Which of these bad habits do you currently see in your organization? How can you spark the change needed to stop them and start innovating?

Discovering disruptive products and innovating upon existing products/processes may be an outcome, but it’s an effect of making these changes. We’ve seen it happen first hand and are excited to see what you come up with!

Comments 4

Great article! We all have to agree that innovation and changes inside the company are the key to successful growth. We recently made a research and put together a piece about corporations that failed to innovate.


There are so many examples showing the importance of innovation. But unfortunately too many companies refused to change what resulted in their bankruptcy or significant loss.

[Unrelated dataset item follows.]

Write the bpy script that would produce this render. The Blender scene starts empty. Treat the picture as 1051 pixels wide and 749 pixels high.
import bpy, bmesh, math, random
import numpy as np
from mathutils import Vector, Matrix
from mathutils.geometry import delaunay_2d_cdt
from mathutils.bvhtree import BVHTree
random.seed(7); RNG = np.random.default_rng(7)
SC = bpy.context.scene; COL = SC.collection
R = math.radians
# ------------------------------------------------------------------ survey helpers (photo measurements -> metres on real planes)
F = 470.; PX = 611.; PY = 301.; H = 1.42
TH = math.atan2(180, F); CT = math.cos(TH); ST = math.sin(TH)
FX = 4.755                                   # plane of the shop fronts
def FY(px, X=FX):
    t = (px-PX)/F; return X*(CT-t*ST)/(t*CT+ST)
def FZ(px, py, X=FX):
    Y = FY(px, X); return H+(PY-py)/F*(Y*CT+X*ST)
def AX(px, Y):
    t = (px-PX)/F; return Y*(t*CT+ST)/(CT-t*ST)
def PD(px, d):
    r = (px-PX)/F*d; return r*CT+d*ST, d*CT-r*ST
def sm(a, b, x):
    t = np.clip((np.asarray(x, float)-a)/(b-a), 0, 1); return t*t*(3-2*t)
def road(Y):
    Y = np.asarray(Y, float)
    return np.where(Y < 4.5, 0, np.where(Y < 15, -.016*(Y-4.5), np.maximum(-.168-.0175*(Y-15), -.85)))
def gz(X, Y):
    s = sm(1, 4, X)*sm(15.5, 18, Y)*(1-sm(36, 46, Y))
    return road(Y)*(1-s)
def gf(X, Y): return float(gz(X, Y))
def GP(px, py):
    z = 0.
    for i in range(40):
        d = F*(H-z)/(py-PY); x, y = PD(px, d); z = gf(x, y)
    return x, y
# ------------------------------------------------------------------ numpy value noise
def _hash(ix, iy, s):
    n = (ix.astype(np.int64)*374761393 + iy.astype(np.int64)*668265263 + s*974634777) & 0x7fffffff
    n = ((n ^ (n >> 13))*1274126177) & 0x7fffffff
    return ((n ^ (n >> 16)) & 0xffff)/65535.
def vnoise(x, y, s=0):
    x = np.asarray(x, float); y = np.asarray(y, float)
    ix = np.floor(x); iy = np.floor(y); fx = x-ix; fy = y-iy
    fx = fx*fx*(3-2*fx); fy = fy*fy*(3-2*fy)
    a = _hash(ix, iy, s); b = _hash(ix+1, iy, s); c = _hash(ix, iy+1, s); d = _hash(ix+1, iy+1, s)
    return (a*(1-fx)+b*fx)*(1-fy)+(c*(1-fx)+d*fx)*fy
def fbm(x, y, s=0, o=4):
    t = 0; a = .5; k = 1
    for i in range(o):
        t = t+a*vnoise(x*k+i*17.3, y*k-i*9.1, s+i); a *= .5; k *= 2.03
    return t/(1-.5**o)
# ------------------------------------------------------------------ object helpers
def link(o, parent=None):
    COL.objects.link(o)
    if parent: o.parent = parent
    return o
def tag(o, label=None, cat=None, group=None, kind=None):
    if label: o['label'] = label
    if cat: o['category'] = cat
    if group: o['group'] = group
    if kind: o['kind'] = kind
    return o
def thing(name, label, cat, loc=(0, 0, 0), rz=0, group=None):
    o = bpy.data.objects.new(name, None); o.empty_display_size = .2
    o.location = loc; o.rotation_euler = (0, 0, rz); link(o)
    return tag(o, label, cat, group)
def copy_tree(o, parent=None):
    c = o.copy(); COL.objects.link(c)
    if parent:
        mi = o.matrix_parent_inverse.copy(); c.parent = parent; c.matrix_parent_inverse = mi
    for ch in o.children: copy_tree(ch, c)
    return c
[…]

Agree with many of the points in the article. I also find that customers struggle to put the customer first and innovate. Some put the customer first, solely, and simply try to deliver what customers ask for, which may or may not actually drive revenue or adoption. At the opposite end of spectrum, companies “innovate” at the expense of customers. They launch new products and services that might not actually fit into their existing portfolio or they arent prepared to launch it outside of the existing portfolio and they end up either just confusing existing customers. In addition, they are not able to gain new customers because they aren’t prepared to solve the right problems. Those that truly know their customer base or really understand the problem well enough AND deliver a clear, innovative solution will usually come out on top.

Continuous innovation will not extend the lifespan of firms. Only discontinuous can do that, but one has to abandon economies of scale and most of today’s innovation advice. Continuous innovations capture cash. Discontinuous innovations create wealth, aka value chains, careers, long windows, near-monopolistic positions.

Hi Brant, So I love what you said and I also have to challenge it.

That entrenched corporations need to rewire their attitude toward failure, be willing to challenge linear business models and invest in structural innovation rather than quarantined innovation theater is all true. And overdue.

I also have seen that none of these hard changes happen without actually building and launching the product that would scare them if someone else built it. Because at each stage of the think->design->build->launch cycle new obstructions (and obstructionists) emerge that never had cause to rear their head before.

I think what I’m saying is that the execution of the innovation blueprint is more transformative than the blueprint itself. It’s where innovation does have a real RoI and the risks of not innovating become illuminated.

Thanks for writing this and catalyzing the conversation!